Procedural timelines are specified: a prehearing conference must be held no later than 30 days after filing to confirm compliance with petition and representation requirements and to resolve discovery; if requirements are met, the court must schedule an evidentiary hearing not later than 60 days after the prehearing conference and must hold the hearing within that 60-day window. The petitioner bears the burden of proof. The bill states that, subject to additional considerations for children under 12, a court may grant reinstatement only if it finds by clear and convincing evidence that reinstatement is in the child's best interest, one of the enumerated conditions about adoption or custody is met, the child (if 12 or older) consents and the former parent is willing and able to care for the child.

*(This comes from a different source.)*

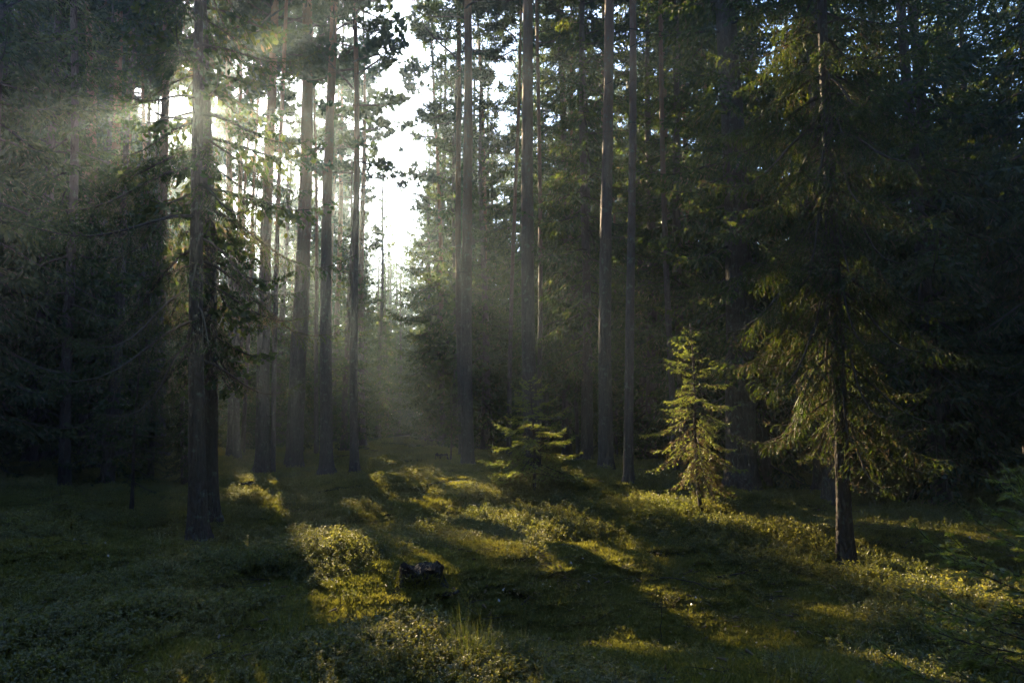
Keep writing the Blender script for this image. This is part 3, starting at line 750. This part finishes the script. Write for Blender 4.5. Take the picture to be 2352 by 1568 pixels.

If the child has been adopted, the bill requires the consent of the adoptive parent and, for children age 12 or older, the child's consent. The bill sets rules for consents to reinstatement executed by adoptive parents, including a 30-day revocation period after execution (with narrower windows and standards for challenging consent for fraud or duress), formal witness or notarization requirements, and prescribed language that must appear in the consent form.
The bill requires courts to issue written orders within 30 days after the hearing, with findings and detailed reasons when granting or denying the petition. If the petition is granted, the court must state that the former parent's legal rights, powers and obligations regarding custody, care and support are reinstated. If denied, the order must prohibit filing another petition regarding the same former parent's rights before the first anniversary of the denial.
The measure includes several related amendments: it adds a provision allowing attachment of original consents to petitions confirming consent to reinstatement; it amends the petition-for-involuntary-termination section so that certain petitioners need not aver that adoption is presently contemplated; and it adds retroactivity language stating the reinstatement chapter applies retroactively to any child under the court’s jurisdiction at the time of the hearing regardless of when parental rights were terminated. The bill also states that a parent whose rights are reinstated is not liable for child support or costs of services provided to the child for the period from the date of termination to the date of reinstatement.
Next steps: House Bill 133 was referred to the House Committee on Children and Youth; if it advances from committee it would need to pass the House and Senate and be signed by the governor before becoming law. The bill includes an effective-date provision stating it would take effect 60 days after enactment.